Congratulations to Dr. Dinesh Radhakrishnan!

We are proud to announce that Dinesh Radhakrishnan has successfully defended his dissertation,
“Journeying Through the Magnetopause: Statistical Study of the Kelvin–Helmholtz Instabilities as Seen by the MMS Mission.”
Date: Wednesday, October 1, 2025
Advisor: Dr. Stephen Fuselier

In the vast expanse of near-Earth space, plasma carried by the solar wind continuously interacts with Earth’s magnetic field, driving complex and dynamic processes at the boundary of our magnetosphere. While magnetic reconnection dominates energy transfer on the dayside, velocity shear at the flanks can trigger the Kelvin–Helmholtz instability (KHI)—a process that rolls plasma into vortices, mixing material and transporting energy across the magnetopause.

Dinesh’s dissertation presents a comprehensive statistical and simulation-based investigation of KHI using observations from NASA’s Magnetospheric Multiscale (MMS) mission. His work established a robust catalog of KHI events occurring under steady solar wind conditions, identifying a distinct two-layer boundary structure and revealing how instabilities preferentially form at the inner magnetopause boundary.

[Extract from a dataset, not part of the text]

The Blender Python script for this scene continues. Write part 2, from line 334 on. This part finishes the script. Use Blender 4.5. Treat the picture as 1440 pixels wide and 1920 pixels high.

Through combined MMS observations and 2D MHD simulations, Dinesh quantified how parallel magnetic fields suppress instability at the outer boundary while enabling growth at the inner layer—ultimately channeling energy from the solar wind into the magnetosphere. His findings show that KHI waves can transport up to 50 gigawatts of power during nonlinear stages and contribute to ion heating and plasma mixing across Earth’s flanks.

Together, these results establish KHI as a significant and sustained mechanism for solar wind entry and plasma heating, complementing magnetic reconnection in driving global magnetospheric dynamics.

Please join us in congratulating Dr. Dinesh Radhakrishnan on this remarkable scientific achievement!